The first appointee, Ron Schuler, had been the Hydro Critic while in Opposition, but Pallister had stripped that responsibility from him well ahead of the election. Surprisingly, he was appointed as Minister for Hydro in May 2016 with, being fair here, only spotty and out-of-date knowledge of the situation. His performance as Hydro Minister was abysmal.

During his watch came the ill-fated decision to abandon Pallister’s campaign promise to halt construction and conduct a full-fledged review of Hydro. The result: two unneeded projects, Bipole III and Keeyask, continue towards completion at a cost to ratepayers exceeding $15 billion. It was also during Schuler’s ‘reign of error’ that legislation for the illogical separation of Power Smart from Hydro was conceived.

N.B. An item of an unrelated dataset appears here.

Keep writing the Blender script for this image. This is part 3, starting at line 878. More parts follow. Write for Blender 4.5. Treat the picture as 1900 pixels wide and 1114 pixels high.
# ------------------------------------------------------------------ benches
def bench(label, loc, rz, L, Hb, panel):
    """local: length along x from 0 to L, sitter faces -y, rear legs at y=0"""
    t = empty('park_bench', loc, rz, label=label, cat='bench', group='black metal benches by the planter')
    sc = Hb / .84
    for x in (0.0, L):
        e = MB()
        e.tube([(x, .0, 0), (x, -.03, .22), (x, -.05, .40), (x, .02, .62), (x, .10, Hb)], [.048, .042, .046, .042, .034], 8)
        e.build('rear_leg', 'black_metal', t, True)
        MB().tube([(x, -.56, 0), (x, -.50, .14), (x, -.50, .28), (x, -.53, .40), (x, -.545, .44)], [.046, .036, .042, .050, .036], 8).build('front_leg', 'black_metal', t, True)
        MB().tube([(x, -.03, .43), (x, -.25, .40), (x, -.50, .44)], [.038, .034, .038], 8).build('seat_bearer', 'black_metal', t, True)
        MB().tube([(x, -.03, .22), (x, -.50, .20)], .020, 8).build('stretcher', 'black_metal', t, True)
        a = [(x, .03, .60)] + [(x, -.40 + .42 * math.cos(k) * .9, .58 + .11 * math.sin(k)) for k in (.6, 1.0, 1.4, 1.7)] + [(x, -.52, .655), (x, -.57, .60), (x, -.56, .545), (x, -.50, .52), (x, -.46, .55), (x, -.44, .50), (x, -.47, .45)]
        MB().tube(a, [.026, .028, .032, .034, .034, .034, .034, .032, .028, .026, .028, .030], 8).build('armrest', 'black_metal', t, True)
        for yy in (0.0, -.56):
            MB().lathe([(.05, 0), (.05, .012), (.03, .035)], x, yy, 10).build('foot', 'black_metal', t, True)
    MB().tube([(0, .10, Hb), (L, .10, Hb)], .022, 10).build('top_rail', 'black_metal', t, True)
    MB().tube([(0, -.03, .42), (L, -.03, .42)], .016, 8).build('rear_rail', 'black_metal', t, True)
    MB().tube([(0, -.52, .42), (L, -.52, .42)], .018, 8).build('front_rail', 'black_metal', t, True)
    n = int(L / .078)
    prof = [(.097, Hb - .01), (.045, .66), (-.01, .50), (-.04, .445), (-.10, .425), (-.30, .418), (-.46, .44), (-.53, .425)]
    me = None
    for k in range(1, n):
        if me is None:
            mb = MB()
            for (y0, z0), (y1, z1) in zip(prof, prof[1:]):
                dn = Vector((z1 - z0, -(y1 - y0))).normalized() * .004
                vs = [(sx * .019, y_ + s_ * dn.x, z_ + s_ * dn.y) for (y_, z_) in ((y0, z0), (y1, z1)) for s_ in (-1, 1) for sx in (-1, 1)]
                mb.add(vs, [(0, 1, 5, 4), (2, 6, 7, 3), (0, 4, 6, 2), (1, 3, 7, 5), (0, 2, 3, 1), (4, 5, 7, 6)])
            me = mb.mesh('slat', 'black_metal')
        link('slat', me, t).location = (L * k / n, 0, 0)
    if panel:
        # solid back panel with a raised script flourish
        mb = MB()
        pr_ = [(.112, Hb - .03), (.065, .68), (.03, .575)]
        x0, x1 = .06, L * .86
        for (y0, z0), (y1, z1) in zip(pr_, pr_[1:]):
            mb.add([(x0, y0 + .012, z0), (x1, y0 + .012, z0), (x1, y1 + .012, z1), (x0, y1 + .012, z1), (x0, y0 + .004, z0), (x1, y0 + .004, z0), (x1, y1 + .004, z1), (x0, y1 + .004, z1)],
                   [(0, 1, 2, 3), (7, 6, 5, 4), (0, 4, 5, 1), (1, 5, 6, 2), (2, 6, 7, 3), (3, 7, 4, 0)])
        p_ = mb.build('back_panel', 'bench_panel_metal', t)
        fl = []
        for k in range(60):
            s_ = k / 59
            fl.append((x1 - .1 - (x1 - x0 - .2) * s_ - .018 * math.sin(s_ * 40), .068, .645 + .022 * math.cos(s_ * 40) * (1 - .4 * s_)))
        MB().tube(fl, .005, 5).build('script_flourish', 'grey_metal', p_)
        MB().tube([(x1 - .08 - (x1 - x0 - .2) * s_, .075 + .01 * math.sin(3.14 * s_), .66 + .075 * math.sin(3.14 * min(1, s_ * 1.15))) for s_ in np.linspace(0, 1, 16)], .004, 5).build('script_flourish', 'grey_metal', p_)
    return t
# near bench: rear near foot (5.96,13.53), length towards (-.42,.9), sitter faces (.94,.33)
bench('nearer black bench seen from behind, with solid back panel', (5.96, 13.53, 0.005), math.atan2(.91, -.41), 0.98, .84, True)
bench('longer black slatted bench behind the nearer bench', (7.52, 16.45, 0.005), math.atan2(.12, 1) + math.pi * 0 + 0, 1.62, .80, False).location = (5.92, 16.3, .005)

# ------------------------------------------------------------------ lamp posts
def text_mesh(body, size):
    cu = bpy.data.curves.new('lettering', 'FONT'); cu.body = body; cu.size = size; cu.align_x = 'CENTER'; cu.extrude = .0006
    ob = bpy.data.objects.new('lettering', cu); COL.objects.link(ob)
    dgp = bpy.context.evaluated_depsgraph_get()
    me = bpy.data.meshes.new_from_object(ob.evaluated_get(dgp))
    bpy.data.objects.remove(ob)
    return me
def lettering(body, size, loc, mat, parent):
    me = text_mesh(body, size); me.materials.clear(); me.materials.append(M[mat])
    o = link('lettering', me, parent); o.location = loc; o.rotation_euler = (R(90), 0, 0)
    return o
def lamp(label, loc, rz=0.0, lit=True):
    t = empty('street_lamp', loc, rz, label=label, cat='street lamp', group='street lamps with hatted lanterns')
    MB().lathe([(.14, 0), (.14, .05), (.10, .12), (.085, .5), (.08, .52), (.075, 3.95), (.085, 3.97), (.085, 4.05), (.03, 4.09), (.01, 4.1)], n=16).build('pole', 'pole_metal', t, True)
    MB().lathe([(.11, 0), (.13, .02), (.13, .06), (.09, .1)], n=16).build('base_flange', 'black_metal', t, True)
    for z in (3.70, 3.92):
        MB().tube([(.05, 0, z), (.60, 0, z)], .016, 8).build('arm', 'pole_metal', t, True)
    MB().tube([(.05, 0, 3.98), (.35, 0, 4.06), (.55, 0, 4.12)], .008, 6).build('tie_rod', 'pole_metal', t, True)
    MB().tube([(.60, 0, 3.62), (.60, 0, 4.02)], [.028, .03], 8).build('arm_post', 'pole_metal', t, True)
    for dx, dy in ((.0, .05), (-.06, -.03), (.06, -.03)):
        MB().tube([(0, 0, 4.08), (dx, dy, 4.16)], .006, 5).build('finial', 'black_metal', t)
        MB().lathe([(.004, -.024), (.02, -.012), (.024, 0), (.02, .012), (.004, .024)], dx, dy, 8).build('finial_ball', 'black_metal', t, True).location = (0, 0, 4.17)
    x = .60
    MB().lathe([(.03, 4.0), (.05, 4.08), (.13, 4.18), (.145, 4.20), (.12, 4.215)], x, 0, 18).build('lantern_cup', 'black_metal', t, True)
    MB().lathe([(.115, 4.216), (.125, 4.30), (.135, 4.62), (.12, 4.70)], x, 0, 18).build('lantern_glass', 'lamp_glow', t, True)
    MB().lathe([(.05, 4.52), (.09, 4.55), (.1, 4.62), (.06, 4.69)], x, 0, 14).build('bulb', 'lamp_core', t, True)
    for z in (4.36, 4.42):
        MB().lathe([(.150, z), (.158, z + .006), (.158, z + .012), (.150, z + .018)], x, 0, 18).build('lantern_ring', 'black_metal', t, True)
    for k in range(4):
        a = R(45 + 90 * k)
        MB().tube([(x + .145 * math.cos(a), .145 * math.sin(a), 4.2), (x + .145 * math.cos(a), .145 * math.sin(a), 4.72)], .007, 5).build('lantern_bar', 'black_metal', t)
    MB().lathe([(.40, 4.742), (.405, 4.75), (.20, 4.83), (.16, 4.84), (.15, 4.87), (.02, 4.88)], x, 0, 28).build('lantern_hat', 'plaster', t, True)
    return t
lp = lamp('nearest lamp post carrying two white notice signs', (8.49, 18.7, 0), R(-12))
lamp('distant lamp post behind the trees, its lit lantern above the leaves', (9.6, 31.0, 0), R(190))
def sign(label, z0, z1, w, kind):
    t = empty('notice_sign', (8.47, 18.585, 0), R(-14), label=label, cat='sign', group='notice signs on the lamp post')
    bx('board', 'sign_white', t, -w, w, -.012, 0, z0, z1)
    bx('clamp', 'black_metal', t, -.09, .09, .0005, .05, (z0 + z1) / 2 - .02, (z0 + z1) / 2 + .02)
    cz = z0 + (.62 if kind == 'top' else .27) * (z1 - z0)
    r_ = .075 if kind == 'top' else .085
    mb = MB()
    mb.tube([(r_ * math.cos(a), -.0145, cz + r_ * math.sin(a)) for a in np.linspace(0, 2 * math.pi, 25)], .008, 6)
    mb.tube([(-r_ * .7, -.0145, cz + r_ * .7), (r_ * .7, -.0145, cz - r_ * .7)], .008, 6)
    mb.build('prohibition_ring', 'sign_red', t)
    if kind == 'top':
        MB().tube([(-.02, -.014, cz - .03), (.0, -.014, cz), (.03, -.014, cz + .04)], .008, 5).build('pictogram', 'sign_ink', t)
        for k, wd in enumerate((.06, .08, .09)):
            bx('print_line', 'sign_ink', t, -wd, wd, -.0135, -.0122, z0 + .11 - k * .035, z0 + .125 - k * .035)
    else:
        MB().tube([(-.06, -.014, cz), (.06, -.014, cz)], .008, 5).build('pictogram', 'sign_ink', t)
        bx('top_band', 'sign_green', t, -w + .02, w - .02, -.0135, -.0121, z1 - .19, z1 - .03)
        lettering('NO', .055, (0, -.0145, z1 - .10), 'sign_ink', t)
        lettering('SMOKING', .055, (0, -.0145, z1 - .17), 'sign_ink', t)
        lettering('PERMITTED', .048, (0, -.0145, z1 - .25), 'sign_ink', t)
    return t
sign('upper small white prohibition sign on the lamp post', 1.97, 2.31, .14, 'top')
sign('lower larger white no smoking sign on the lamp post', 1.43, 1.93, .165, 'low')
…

Pallister’s second appointee, Cliff Cullen, maintained the pattern of having no experience in Hydro matters.  It was during his term that the ill-founded crown corporation Efficiency Manitoba was launched.  (It now languishes, no progress since it was created 15 months ago.)  Also during Cullen’s short term, what was a strong Hydro Board (led by Sandy Riley) resigned en masse, replaced with a cadre of inexperienced and likely yes-men and yes-women.  The recent appointment of Vince Warden (retired Hydro VP of Finance who was deeply involved in the planning of Bipole-Keeyask) to the Board legitimized someone who was part of the problem and not likely part of any good solution.

Add to this, the imminent court case with the Manitoba Metis Federation, precipitated by actions taken during the Cullen term, and the blurry picture becomes more complete. Conclusion: Pallister has no inkling of the seriousness of Hydro’s financial situation and wants to ensure that the Minister responsible for Hydro is easily malleable, putty in his hands. That way, Hydro issues can be dealt by him personally, towards keeping the cap on the boiling kettle.

Apparently, new and very inexperienced Hydro Minister is a card-carrying member of the Manitoba Metis Federation.  It will be interesting to watch if that too becomes a factor in the court case. Hydro has many difficult days ahead.